━━━━━ COLLECTED MATERIAL ━━━━━

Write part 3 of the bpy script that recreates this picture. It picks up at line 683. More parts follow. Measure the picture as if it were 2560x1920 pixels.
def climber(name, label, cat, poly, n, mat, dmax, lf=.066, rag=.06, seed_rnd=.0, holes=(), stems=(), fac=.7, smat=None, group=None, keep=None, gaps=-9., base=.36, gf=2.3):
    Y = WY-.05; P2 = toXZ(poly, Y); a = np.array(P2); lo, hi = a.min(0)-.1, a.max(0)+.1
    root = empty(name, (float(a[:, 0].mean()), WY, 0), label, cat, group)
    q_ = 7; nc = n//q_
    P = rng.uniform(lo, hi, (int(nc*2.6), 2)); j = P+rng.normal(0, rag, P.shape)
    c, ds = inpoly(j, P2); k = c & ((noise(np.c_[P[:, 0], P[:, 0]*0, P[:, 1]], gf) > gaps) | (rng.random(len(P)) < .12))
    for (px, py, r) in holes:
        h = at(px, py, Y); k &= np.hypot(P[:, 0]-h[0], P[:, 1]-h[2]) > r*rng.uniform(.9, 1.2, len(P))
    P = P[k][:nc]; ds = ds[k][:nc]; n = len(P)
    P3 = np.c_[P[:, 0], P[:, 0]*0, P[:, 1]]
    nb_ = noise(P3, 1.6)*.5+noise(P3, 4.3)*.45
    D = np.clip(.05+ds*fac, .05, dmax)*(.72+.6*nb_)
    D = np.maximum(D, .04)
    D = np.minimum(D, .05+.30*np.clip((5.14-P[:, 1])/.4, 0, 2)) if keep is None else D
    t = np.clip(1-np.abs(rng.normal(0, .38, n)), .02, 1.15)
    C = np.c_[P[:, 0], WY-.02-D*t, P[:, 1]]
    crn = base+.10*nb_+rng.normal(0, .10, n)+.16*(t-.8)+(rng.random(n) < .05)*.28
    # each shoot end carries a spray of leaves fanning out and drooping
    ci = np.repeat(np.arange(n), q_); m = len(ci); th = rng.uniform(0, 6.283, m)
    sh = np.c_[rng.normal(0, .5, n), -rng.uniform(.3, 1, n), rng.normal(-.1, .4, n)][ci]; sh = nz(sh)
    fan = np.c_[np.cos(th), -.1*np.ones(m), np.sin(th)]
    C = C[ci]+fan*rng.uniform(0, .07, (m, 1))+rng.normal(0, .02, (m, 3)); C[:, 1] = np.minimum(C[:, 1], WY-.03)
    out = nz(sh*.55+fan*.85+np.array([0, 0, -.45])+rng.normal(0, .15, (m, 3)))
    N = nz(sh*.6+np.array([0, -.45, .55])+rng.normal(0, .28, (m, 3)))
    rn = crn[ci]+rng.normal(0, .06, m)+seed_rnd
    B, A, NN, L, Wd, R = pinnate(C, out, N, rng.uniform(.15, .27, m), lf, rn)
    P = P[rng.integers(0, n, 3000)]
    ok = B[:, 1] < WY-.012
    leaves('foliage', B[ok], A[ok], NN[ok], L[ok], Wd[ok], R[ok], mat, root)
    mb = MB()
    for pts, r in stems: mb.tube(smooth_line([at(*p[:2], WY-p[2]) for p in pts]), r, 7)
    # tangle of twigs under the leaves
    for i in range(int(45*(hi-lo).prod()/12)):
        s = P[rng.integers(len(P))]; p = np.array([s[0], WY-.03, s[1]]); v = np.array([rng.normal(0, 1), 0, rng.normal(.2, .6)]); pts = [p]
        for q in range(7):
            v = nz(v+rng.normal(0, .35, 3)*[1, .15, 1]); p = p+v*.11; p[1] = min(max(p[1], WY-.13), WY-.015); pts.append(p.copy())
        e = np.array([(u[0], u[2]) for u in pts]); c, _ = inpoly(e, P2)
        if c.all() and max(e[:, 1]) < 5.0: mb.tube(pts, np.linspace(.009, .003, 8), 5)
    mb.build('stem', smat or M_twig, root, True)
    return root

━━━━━

**EXERCISE TASK**:
Output the lines above verbatim and in full.

**SOLUTION FOR THIS EXERCISE**:
Write part 3 of the bpy script that recreates this picture. It picks up at line 683. More parts follow. Measure the picture as if it were 2560x1920 pixels.
def climber(name, label, cat, poly, n, mat, dmax, lf=.066, rag=.06, seed_rnd=.0, holes=(), stems=(), fac=.7, smat=None, group=None, keep=None, gaps=-9., base=.36, gf=2.3):
    Y = WY-.05; P2 = toXZ(poly, Y); a = np.array(P2); lo, hi = a.min(0)-.1, a.max(0)+.1
    root = empty(name, (float(a[:, 0].mean()), WY, 0), label, cat, group)
    q_ = 7; nc = n//q_
    P = rng.uniform(lo, hi, (int(nc*2.6), 2)); j = P+rng.normal(0, rag, P.shape)
    c, ds = inpoly(j, P2); k = c & ((noise(np.c_[P[:, 0], P[:, 0]*0, P[:, 1]], gf) > gaps) | (rng.random(len(P)) < .12))
    for (px, py, r) in holes:
        h = at(px, py, Y); k &= np.hypot(P[:, 0]-h[0], P[:, 1]-h[2]) > r*rng.uniform(.9, 1.2, len(P))
    P = P[k][:nc]; ds = ds[k][:nc]; n = len(P)
    P3 = np.c_[P[:, 0], P[:, 0]*0, P[:, 1]]
    nb_ = noise(P3, 1.6)*.5+noise(P3, 4.3)*.45
    D = np.clip(.05+ds*fac, .05, dmax)*(.72+.6*nb_)
    D = np.maximum(D, .04)
    D = np.minimum(D, .05+.30*np.clip((5.14-P[:, 1])/.4, 0, 2)) if keep is None else D
    t = np.clip(1-np.abs(rng.normal(0, .38, n)), .02, 1.15)
    C = np.c_[P[:, 0], WY-.02-D*t, P[:, 1]]
    crn = base+.10*nb_+rng.normal(0, .10, n)+.16*(t-.8)+(rng.random(n) < .05)*.28
    # each shoot end carries a spray of leaves fanning out and drooping
    ci = np.repeat(np.arange(n), q_); m = len(ci); th = rng.uniform(0, 6.283, m)
    sh = np.c_[rng.normal(0, .5, n), -rng.uniform(.3, 1, n), rng.normal(-.1, .4, n)][ci]; sh = nz(sh)
    fan = np.c_[np.cos(th), -.1*np.ones(m), np.sin(th)]
    C = C[ci]+fan*rng.uniform(0, .07, (m, 1))+rng.normal(0, .02, (m, 3)); C[:, 1] = np.minimum(C[:, 1], WY-.03)
    out = nz(sh*.55+fan*.85+np.array([0, 0, -.45])+rng.normal(0, .15, (m, 3)))
    N = nz(sh*.6+np.array([0, -.45, .55])+rng.normal(0, .28, (m, 3)))
    rn = crn[ci]+rng.normal(0, .06, m)+seed_rnd
    B, A, NN, L, Wd, R = pinnate(C, out, N, rng.uniform(.15, .27, m), lf, rn)
    P = P[rng.integers(0, n, 3000)]
    ok = B[:, 1] < WY-.012
    leaves('foliage', B[ok], A[ok], NN[ok], L[ok], Wd[ok], R[ok], mat, root)
    mb = MB()
    for pts, r in stems: mb.tube(smooth_line([at(*p[:2], WY-p[2]) for p in pts]), r, 7)
    # tangle of twigs under the leaves
    for i in range(int(45*(hi-lo).prod()/12)):
        s = P[rng.integers(len(P))]; p = np.array([s[0], WY-.03, s[1]]); v = np.array([rng.normal(0, 1), 0, rng.normal(.2, .6)]); pts = [p]
        for q in range(7):
            v = nz(v+rng.normal(0, .35, 3)*[1, .15, 1]); p = p+v*.11; p[1] = min(max(p[1], WY-.13), WY-.015); pts.append(p.copy())
        e = np.array([(u[0], u[2]) for u in pts]); c, _ = inpoly(e, P2)
        if c.all() and max(e[:, 1]) < 5.0: mb.tube(pts, np.linspace(.009, .003, 8), 5)
    mb.build('stem', smat or M_twig, root, True)
    return root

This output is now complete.